-------- Information provided

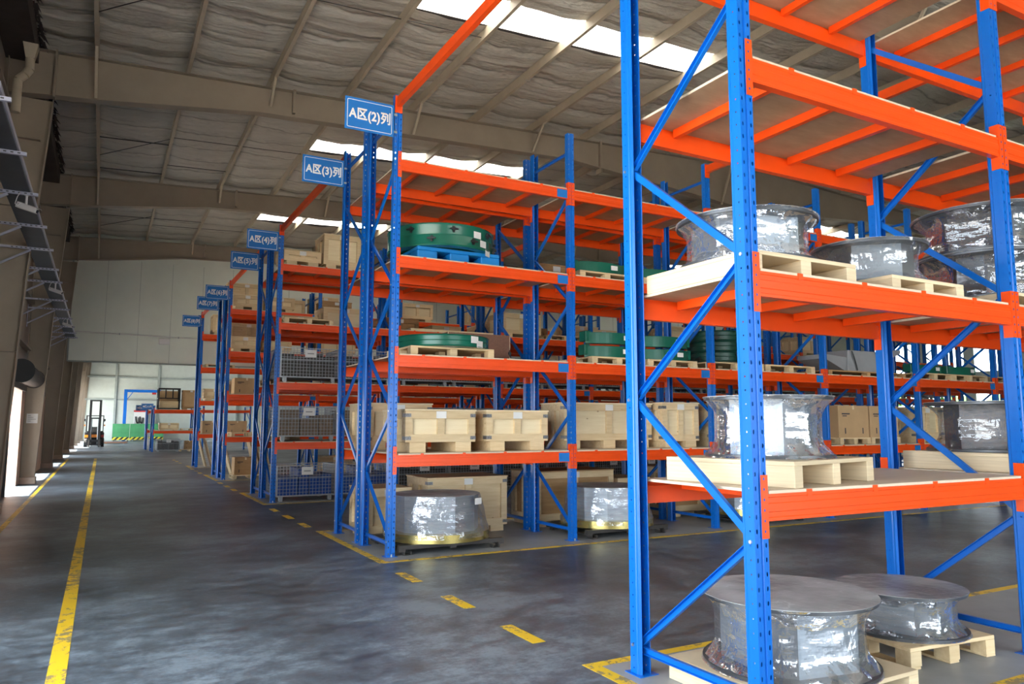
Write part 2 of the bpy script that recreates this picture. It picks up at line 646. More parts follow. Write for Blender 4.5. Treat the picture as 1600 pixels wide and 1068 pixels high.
struct('floor', MB().box(-2.4, 37.0, -6.0, 81.3, -0.3, 0.0), 'floor_concrete')
struct('outdoor_ground', MB().box(-60, -2.4, -40, 120, -0.4, -0.02).box(37.0, 95, -40, 120, -0.4, -0.02).box(-2.4, 37.0, -40, -6.0, -0.4, -0.02), 'outdoor_paving')

# painted strips on the floor
lines = MB()
Z1 = 0.002
lines.box(-0.225, -0.115, 3.0, 40.0, 0, Z1)
lines.box(-1.31, -1.23, 9.0, 40.0, 0, Z1)
struct('floor_marking', lines, 'yellow_line')
rowsY = [(1.7, 4.05), (8.80, 11.15), (15.95, 18.30), (23.05, 25.40), (30.15, 31.25)]
bord = MB()
pads = MB()
for ya, yb in rowsY:
    a, b = ya - 0.33, yb + 0.17
    if ya == 1.7:
        a = 2.72
    x0 = 2.90
    bord.box(x0, x0 + 0.10, a, b + 0.10, 0, Z1)
    bord.box(x0 + 0.10, 27.5, a, a + 0.085, 0, Z1)
    bord.box(x0 + 0.10, 27.5, b + 0.015, b + 0.10, 0, Z1)
    pads.box(x0 + 0.10, 27.5, a + 0.085, b + 0.015, 0, 0.0012)
struct('floor_marking', bord, 'yellow_line')
struct('floor_marking', pads, 'floor_grey_paint')
dash = MB()
for y in (4.90, 6.08, 7.32, 11.95, 13.12, 14.3, 19.2, 20.4, 21.6, 26.4, 27.6, 28.8, 33.5, 35.0, 36.5):
    dash.box(2.86, 2.97, y, y + 0.53, 0, Z1)
struct('floor_marking', dash, 'yellow_line')

# door openings in the side wall by the aisle: (y0, y1, height)
DOORS = [(-2.5, 6.6, 4.6), (20.0, 23.25, 2.6), (25.3, 28.8, 2.5), (33.4, 36.2, 2.5), (42.0, 45.0, 2.6), (51.0, 55.0, 2.9), (58.0, 63.9, 4.6), (65.6, 72.0, 4.6), (73.6, 80.0, 4.6)]
wl = MB()
prev = -6.0
for a, b, h in DOORS:
    wl.box(-2.30, -1.87, prev, a, 0, 2.6)
    wl.box(-2.30, -1.87, a, b, h, max(h + 0.4, 3.0))
    prev = b
wl.box(-2.30, -1.87, prev, 81.3, 0, 2.6)
struct('wall_left', wl, 'pink_masonry')
wlu = MB()
prev = -6.0
for a, b, h in DOORS:
    top = max(h + 0.4, 3.0)
    wlu.box(-2.10, -1.95, prev, a, 2.6, 9.0)
    wlu.box(-2.10, -1.95, a, b, top, 9.0)
    prev = b
wlu.box(-2.10, -1.95, prev, 81.3, 2.6, 9.0)
for z in (3.6, 4.9, 6.2, 7.5):
    wlu.box(-1.95, -1.80, -6, 81.2, z, z + 0.07)
struct('wall_left', wlu, 'wall_brown')
struct('trim_1', MB().box(-1.94, -1.42, -6, 32.2, 8.42, 8.80), 'dark_brown')

# opposite side wall with its two bands of windows
wr = MB()
wr.box(XR, XR + 0.25, -6, 81.3, 0, 2.3)
wr.box(XR, XR + 0.25, -6, 81.3, 3.6, 4.1)
wr.box(XR, XR + 0.25, -6, 81.3, 5.7, 9.3)
wr.box(XR, XR + 0.25, -6, 18.6, 2.3, 5.7)
wr.box(XR, XR + 0.25, 26.0, 81.3, 2.3, 5.7)
for y in (20.6, 23.0):
    wr.box(XR, XR + 0.25, y, y + 0.5, 2.3, 5.7)
struct('wall_right', wr, 'far_wall_white')
struct('wall_front', MB().box(-2.3, 2.0, -6.3, -6, 0, 9).box(11.0, 36.9, -6.3, -6, 0, 10).box(2.0, 11.0, -6.3, -6, 4.2, 10.0), 'far_wall_white')
wb = MB().box(-2.3, 36.9, 81.0, 81.3, 0, 10)
struct('wall_back', wb, 'far_wall_white')
gb = MB()
for z in (3.85, 6.0, 7.9):
    gb.box(-1.9, 36.5, 80.86, 81.0, z, z + 0.14)
for x in (1.0 + 3.7 * k for k in range(10)):
    gb.box(x - 0.09, x + 0.09, 80.8, 81.0, 0, 9.2)
struct('trim_2', gb, 'girt_grey')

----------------

### Directions for this task
Skip every picture and return the lines above from the top through the one that contains "-0.4, -0.02), 'outdoor_paving')".

### Output of the exercise
Write part 2 of the bpy script that recreates this picture. It picks up at line 646. More parts follow. Write for Blender 4.5. Treat the picture as 1600 pixels wide and 1068 pixels high.
struct('floor', MB().box(-2.4, 37.0, -6.0, 81.3, -0.3, 0.0), 'floor_concrete')
struct('outdoor_ground', MB().box(-60, -2.4, -40, 120, -0.4, -0.02).box(37.0, 95, -40, 120, -0.4, -0.02).box(-2.4, 37.0, -40, -6.0, -0.4, -0.02), 'outdoor_paving')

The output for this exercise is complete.